_Task brief_: Review the listing and copy each line that holds the word "Python".

_Records to use_:
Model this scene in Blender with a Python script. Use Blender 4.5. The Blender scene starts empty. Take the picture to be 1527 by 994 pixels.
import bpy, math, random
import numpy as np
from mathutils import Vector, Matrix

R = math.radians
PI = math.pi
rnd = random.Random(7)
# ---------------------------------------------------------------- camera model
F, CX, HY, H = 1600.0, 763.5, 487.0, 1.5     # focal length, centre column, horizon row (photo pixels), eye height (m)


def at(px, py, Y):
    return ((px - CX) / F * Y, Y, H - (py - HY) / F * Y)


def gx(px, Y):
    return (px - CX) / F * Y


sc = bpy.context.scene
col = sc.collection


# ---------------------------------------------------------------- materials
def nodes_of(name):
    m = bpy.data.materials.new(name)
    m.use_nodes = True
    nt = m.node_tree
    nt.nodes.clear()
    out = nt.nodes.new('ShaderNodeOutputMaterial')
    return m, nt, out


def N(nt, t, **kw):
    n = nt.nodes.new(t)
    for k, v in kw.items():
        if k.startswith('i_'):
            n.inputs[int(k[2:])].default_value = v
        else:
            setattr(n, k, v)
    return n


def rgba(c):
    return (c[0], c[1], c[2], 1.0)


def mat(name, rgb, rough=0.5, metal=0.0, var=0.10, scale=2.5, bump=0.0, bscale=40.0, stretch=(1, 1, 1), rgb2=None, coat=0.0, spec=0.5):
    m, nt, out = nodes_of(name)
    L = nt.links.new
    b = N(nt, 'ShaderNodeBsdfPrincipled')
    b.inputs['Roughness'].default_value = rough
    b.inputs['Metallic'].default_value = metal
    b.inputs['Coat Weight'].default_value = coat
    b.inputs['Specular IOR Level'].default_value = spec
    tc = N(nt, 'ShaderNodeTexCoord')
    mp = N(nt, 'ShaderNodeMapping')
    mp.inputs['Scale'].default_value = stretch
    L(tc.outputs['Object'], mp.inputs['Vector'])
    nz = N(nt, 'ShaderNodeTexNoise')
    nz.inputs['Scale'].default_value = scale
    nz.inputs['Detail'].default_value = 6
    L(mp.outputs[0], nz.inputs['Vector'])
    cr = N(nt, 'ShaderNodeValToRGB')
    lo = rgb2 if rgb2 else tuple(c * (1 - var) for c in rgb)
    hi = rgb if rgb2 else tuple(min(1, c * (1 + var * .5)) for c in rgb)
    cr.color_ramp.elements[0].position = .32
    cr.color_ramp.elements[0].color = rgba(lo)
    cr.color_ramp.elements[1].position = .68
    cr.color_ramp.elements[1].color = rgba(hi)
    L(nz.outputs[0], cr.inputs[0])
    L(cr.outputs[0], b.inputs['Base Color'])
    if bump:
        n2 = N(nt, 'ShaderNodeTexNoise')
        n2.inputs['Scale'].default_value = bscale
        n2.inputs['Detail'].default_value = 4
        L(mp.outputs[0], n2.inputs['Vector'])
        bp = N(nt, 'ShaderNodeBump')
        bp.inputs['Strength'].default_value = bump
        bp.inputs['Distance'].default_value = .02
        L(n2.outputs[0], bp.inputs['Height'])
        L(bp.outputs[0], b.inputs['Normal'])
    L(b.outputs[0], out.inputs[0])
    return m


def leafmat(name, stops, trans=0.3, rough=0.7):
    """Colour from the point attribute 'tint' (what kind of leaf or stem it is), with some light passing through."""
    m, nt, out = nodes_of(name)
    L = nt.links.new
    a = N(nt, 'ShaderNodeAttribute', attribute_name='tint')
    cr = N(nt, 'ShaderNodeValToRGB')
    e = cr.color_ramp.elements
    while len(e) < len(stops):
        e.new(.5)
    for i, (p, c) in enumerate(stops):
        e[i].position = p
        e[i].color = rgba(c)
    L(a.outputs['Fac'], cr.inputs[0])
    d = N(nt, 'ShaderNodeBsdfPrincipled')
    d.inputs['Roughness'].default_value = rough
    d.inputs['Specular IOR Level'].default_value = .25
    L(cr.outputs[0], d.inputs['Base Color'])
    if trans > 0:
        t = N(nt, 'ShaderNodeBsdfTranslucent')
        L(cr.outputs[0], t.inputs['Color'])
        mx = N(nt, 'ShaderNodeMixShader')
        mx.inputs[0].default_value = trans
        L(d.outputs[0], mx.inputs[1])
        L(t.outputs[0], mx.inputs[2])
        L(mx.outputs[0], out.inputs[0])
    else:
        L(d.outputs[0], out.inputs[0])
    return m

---

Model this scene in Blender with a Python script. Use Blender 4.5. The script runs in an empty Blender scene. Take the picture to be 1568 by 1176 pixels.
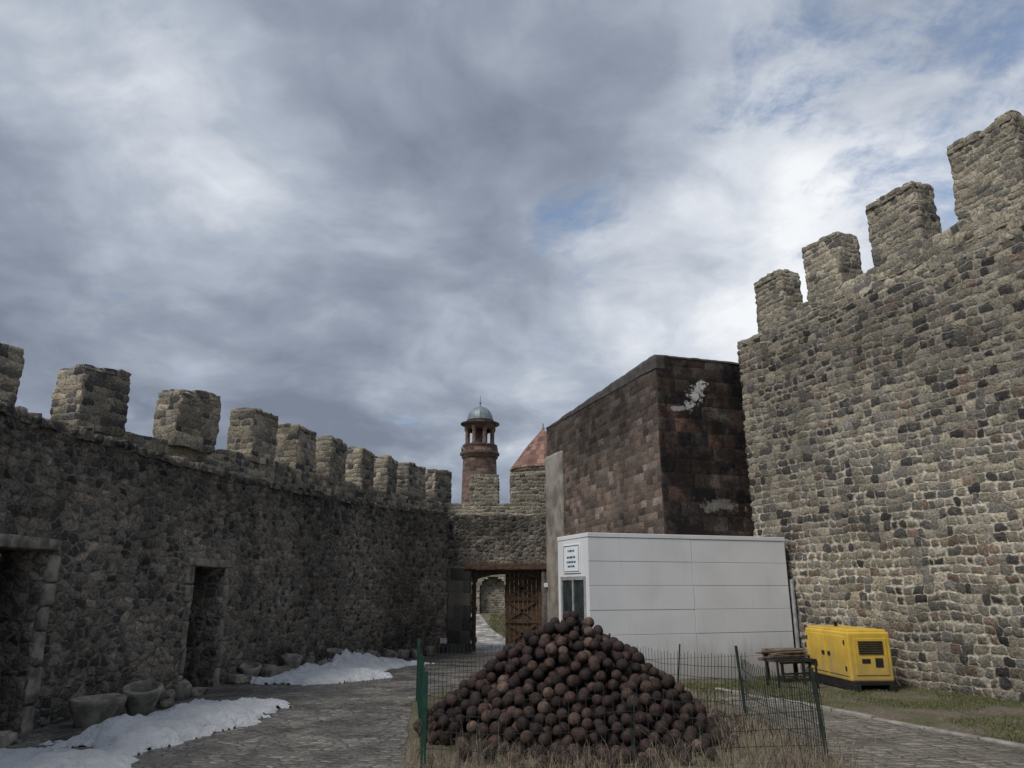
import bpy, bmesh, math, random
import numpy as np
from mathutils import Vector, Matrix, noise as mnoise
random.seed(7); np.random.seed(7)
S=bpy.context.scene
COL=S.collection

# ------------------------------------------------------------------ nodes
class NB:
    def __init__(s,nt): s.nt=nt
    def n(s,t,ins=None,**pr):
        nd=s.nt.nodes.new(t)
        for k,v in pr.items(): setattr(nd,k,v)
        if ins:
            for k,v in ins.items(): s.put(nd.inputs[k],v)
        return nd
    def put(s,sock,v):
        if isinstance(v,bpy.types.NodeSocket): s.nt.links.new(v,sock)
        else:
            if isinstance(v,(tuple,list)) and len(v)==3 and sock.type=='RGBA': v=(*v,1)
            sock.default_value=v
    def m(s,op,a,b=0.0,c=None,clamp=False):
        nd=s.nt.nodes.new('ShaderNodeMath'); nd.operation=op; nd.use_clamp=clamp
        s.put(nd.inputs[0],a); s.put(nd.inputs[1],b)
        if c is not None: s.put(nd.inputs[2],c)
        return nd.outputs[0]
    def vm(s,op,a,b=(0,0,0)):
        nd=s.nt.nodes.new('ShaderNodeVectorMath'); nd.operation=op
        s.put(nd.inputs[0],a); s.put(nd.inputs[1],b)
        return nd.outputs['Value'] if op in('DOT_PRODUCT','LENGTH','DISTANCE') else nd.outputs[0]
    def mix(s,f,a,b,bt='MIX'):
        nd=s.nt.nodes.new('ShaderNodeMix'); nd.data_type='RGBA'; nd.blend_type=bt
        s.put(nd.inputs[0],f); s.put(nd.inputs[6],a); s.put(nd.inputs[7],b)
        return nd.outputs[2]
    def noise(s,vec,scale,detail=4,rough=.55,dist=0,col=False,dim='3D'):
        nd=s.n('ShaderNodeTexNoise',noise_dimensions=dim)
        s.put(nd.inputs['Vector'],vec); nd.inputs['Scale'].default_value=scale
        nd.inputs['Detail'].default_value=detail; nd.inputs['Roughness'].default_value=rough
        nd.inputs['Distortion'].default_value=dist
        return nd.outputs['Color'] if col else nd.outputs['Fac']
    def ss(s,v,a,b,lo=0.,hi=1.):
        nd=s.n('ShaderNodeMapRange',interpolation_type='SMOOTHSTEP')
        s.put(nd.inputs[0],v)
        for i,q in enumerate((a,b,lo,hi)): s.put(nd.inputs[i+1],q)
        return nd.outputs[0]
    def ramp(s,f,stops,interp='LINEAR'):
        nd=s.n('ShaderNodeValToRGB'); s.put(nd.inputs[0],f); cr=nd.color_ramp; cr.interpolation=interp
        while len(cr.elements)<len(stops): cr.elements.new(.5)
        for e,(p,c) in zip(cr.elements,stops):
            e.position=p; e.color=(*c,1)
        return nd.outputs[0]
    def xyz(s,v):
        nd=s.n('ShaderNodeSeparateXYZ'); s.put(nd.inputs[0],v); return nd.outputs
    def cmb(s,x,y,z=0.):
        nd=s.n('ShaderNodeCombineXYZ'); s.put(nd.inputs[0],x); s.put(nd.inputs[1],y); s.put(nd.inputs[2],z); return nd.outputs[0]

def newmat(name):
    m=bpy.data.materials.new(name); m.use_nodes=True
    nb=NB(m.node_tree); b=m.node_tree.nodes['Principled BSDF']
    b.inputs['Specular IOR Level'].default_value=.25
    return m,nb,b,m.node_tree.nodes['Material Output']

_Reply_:
Model this scene in Blender with a Python script. Use Blender 4.5. The Blender scene starts empty. Take the picture to be 1527 by 994 pixels.
Model this scene in Blender with a Python script. Use Blender 4.5. The script runs in an empty Blender scene. Take the picture to be 1568 by 1176 pixels.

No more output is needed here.